Tubero eclettico
Nutrienti e fusion ante litteram, le patate sono all’origine del gattò.
UNA PREMESSA, perché quando si parla del gattò una precisazione va fatta subito: il nome (bellissimo!) non c’entra con gli amati felini, è una traduzione in napoletano di gâteau, ossia torta in francese. Sì, il gattò è stato messo a punto dai monzù (traduzione napoletana di monsieur), i capocuochi francesi di ricchi nobili napoletani attivi nel XVIII e XIX secolo e che molto hanno dato alla nostra cucina. La fusion è nata prima di quanto si pensi…
Io amo le patate. Per quattro motivi. Il primo: mi piace moltissimo il loro sapore, di tutte, da quelle standard, le «bintje» – è un cultivar olandese diffuso un po’ dovunque, adatto a tutti gli usi – a quelle (poche) di montagna ancora prodotte, dalle ottime «ratte» francesi alle ancor migliori peruviane quando le trovo (ma sono rare, ahimé).
Il secondo: ho letto e studiato (ci ho fatto una tesi in Storia economica) quanto le patate sono state importanti nella storia dell’alimentazione. Hanno da sempre ben nutrito l’area andina, dove sono state domesticate circa dieci mila anni fa, e, dopo la scoperta dell’America, la loro diffusione in Asia orientale, Europa e infine nel resto del mondo è stata il primo motore della rivoluzione agricola che ha permesso di sconfiggere la secolare fame, dato che le patate si sono aggiunte ai cereali ma essendo coltivate in terreni diversi non hanno rubato spazio a questi. Rispetto assoluto, quindi.

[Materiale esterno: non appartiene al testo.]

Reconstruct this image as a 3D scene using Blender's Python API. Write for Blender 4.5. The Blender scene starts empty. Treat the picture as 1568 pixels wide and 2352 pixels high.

Il terzo motivo: sono un ingrediente che più eclettico non si può, si sposano bene con tutto arricchendo senza prevaricare.
Infine, sono il mantra che cito sempre quando mi chiedono se io sia favorevole o meno all’introduzione, nella cucina italiana ed europea, di ingredienti di altre tradizioni: non posso che essere favorevole dato che amo le patate. Pochi capiscono al volo ma questo è un colpo ben assestato per tutti quegli sciovinisti alimentari e non che ahimé prosperano nel nostro Paese. Fra tutte le ricette di patate quella che amo di più è proprio il gattò.
C’È ANCHE UN MOTIVO DI FAMIGLIA . Il nonno materno, Arturo, napoletano, che viveva a Milano e si era sposato con Irma, biellese, era un bravissimo cuoco amatoriale (di mestiere invece allevava levrieri da corsa). Io purtroppo non l’ho conosciuto, dato che è morto prima che nascessi, però nonna e mamma lodavano i suoi piatti, fra i quali il più amato da loro era il gattò, che mi magnificavano pur senza saperlo rifare. È così che ho incominciato ad amare questa ricetta ancor prima di assaggiarla... Inoltre è veramente eclettico, il che per me è un valore importante: è nobile, borghese e popolare allo stesso tempo, è al contempo antipasto, primo e secondo ma anche piatto unico, e per chiudere è facile da fare. E poi mi piace la sua anima franco-napoletana: sarà che adoro il meticciato…
Lo faccio molto spesso, credo almeno una volta al mese, e ne godo sempre. E se lo trovo in carta in un ristorante, quasi inevitabilmente lo ordino.